In these contexts, “workflow” functions as a personal process, rubric, and metacognitive lens. A workflow, for these writers, is a means of evaluating the components, processes, procedures, and technologies of their work. It is a lens through which they can look at their broader writing process and begin to analyze the connections, intersections, and fissures within the component parts of their work. And it is a lens that is fully intertwined in writing technologies.

From our participants’ practices we draw the concept of workflow thinking—the act of reading knowledge work as modular and intertwined with technologies. Workflow thinking allows our participants to break any given project into a series of shorter process steps—a perspective that is well in line with Writing Studies’ understanding of process and its typical pedagogical practices. Workflow thinking, however, foregrounds the mediated nature of that work. It looks at each task or component and asks a series of questions about the writing technologies and available affordances within that component: “Through which technologies will I accomplish this task?
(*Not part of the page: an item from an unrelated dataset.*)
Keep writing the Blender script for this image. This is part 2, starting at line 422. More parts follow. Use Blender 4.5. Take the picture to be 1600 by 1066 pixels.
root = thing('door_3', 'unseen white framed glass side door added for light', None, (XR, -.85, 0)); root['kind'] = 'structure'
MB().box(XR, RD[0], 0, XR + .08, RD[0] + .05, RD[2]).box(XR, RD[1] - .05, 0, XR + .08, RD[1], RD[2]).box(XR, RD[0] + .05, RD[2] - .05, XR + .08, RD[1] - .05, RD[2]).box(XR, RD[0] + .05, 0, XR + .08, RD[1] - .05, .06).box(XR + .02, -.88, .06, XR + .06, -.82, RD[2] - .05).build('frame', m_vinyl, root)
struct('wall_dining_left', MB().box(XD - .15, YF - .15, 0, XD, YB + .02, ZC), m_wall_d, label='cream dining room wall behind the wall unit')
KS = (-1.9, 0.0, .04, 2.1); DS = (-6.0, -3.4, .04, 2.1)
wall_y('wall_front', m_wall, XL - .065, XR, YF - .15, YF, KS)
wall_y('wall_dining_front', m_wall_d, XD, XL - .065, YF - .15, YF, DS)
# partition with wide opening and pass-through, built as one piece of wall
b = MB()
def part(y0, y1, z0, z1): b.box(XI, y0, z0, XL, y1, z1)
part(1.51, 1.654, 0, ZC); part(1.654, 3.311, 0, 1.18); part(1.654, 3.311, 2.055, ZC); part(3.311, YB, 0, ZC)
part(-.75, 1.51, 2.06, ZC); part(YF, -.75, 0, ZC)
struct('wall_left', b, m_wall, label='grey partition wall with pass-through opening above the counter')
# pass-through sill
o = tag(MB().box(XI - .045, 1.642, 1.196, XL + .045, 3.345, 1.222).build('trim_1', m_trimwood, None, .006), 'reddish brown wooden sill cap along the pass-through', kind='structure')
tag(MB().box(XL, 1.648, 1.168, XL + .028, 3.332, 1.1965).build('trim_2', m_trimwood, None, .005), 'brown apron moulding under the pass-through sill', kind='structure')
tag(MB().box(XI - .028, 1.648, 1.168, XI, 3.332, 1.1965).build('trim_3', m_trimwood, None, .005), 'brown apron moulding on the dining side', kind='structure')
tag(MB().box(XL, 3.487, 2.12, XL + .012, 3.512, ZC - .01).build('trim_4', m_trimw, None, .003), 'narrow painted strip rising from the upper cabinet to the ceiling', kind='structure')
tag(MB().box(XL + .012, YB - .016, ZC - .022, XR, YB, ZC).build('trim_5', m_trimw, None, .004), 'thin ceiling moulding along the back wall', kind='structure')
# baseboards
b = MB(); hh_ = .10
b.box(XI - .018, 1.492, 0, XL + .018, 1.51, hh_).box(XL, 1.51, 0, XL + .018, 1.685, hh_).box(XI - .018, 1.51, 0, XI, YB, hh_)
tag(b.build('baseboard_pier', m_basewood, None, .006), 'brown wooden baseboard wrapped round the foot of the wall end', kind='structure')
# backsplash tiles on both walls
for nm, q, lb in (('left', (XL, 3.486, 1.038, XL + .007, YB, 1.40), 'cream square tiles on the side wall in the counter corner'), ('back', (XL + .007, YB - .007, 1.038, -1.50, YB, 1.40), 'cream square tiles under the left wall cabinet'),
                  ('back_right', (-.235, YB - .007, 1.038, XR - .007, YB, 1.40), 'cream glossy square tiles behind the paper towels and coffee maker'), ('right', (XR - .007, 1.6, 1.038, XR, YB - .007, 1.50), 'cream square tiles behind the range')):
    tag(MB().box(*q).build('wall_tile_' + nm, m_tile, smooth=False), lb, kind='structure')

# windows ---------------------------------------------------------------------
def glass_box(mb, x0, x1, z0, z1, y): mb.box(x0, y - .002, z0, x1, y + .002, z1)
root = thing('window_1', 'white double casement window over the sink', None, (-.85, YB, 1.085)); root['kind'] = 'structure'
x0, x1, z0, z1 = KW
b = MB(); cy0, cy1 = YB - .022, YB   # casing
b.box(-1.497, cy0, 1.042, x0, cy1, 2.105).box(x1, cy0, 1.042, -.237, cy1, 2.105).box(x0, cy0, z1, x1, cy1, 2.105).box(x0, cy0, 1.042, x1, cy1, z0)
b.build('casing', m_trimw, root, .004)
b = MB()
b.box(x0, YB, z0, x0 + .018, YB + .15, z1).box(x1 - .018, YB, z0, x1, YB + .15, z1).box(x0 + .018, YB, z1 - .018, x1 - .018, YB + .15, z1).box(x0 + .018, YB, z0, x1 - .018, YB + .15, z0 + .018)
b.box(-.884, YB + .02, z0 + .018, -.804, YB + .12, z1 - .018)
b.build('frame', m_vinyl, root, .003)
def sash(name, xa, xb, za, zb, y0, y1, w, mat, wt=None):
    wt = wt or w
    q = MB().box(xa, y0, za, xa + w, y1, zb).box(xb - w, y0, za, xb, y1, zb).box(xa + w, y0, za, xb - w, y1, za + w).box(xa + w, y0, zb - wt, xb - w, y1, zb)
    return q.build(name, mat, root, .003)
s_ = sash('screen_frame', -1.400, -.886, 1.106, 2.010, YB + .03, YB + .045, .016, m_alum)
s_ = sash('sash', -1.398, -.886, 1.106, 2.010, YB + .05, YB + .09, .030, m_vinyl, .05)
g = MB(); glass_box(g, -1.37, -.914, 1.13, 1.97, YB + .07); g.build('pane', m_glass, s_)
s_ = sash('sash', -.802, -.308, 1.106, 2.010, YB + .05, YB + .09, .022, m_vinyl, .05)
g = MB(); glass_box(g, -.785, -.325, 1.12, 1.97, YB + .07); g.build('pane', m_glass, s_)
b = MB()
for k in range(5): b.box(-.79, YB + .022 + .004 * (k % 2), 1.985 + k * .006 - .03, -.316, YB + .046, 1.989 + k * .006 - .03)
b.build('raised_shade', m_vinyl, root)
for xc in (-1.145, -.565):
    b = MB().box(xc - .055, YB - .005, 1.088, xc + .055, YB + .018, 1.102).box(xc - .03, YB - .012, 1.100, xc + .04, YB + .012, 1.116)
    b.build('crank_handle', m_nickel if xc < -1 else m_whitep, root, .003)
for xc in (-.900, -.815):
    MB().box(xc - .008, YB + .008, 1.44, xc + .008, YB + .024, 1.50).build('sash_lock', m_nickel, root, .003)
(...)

Why? What does a change in technologies offer here?” For our participants, a shift in these practices might afford them mobility, the removal of drudgery, new ways of seeing a problem, or new invention strategies. In each case, however, they can use this mediated and modular thinking to reevaluate when and how they approach knowledge work.

In this way, we want to emphasize that workflow thinking can be a personal reevaluation of the capital-minded, deskilling focus of workflows in industry or business contexts.

A lens of workflow thinking pushes against this, instead asking “What are the component pieces of this work?,” “How is this mediated?,” and “What might a shift in mediation or technology afford me in completing this?” In short, we see workflow thinking as a way to reclaim agency and push against institutionally purchased software defaults.

We also offer workflow mapping as a complement to workflow thinking. Where workflow thinking imagines new composing possibilities, workflow mapping instead looks backward, asking how practices and preferences accrete over time.

Workflows, however, aren’t about tools used in isolation or in perfect test conditions. Rather, a workflow is a habituated, mediated, and personal means of accomplishing something.

For participants in the workflow affinity space, searching for friction means identifying and eliminating moments when software gets in the way.

We believe that a workflow-focused approach to computing tools and environments offers a pathway to agency, creativity, and confidence with computing, which is the spirit that has driven work in computers and writing research since the late 1970s.

Workflows provide a similar opportunity: the chance to consider and think through one’s use of writing technologies and ask “What’s troublesome here?,” “What are new possibilities for this work?,” and “How might other mediated approaches allow me to see this work differently?” Through seeing knowledge work as modular, flexible, and adaptable, workflow thinking challenges the transparent technology model that dominates much of the contemporary computing market, and it encourages users to move beyond default solutions and configurations.

Although intensely personal and often idiosyncratic, workflows are also replicable and shareable things.